By the 13th century, during the Kamakura Shogunate, the use of matcha shifted from strictly religious practice to one synonymous with warrior class traditions and symbols of luxury. It then continued into the 16th century, where cha-no-yu (which quite literally means “hot water for tea” but is referred to instead as “the rite of tea” and tea ceremony 茶乃湯) came to be regarded as a status symbol and presented as an upper-class cultural value. Tea made from leaves originating from Kyoto (around the area where Eisai first planted tea seeds) became highly prized. Uji producers were the first to invent the Tana, or shade device that created a roof of straw over the tea bushes to modify the amount of sunlight reaching the tea plants. The arrangement allowed the farmers to cultivate the revered flavor profile that is Uji tea. So much so that it was a decree from the Shogun Ashikaga Yoshimitsu that only the region of Uji could employ the shade-growing, straw-covering method. However, that isn’t to say that the principles of Zen were lost entirely.
Between the 1300s and 1500s, when Japanese tea culture-and by proxy, the Japanese tea ceremony-became what we know today. Following the Muromachi Shogunate, matcha was seen as a more spiritual pursuit, one that went hand-in-hand with the quest for simplicity over extravagance. It then later brings us to the most profound influence on the practice of Chanoyu.
The fundamentals of what we consider the Japanese tea ceremony today can be credited to a monk named Murata Junko, but it was one of his students who fully defined the concept of Wabi-cha (the Japanese “Way of Tea” – also known as “Chado” or “Sado” (茶道)).
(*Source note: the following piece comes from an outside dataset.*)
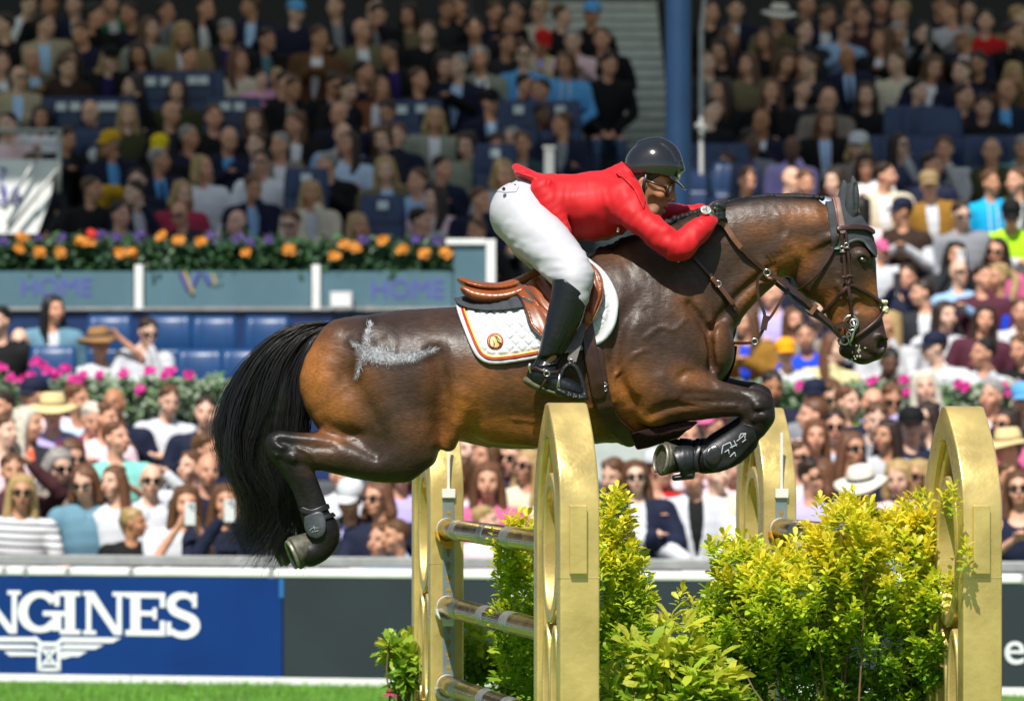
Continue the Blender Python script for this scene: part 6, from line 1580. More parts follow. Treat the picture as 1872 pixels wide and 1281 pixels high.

That student was Sen-No-Rikyu.
Rikyu was so revered for his philosophy and preparation of tea, and he became the personal tea master for Toyotomi Hideyoshi, the pre-eminent daimyo of the Sengoku period. Such a status was ironic given his practice for austerity and simplicity when it came to tea. Alas, he met a tragic end in the spring of 1591. Although the reasons are uncertain, it is written that he offended Hideyoshi, and the only way to keep his honor was to commit seppuku (ritual suicide). An account of this was recorded in Okakura Kakuzō’s The Book of Tea, and his final act was to throw an elaborate tea party with his closest friends. He then shattered his cup and took a knife to his body.
Yet his legacy, and that of the other practitioners before him, still lives on. Both in the ceremony and the ceremonial grade matcha that they helped perfect. It is a tradition that accentuates memorizing history while embracing the present and not worrying about the future.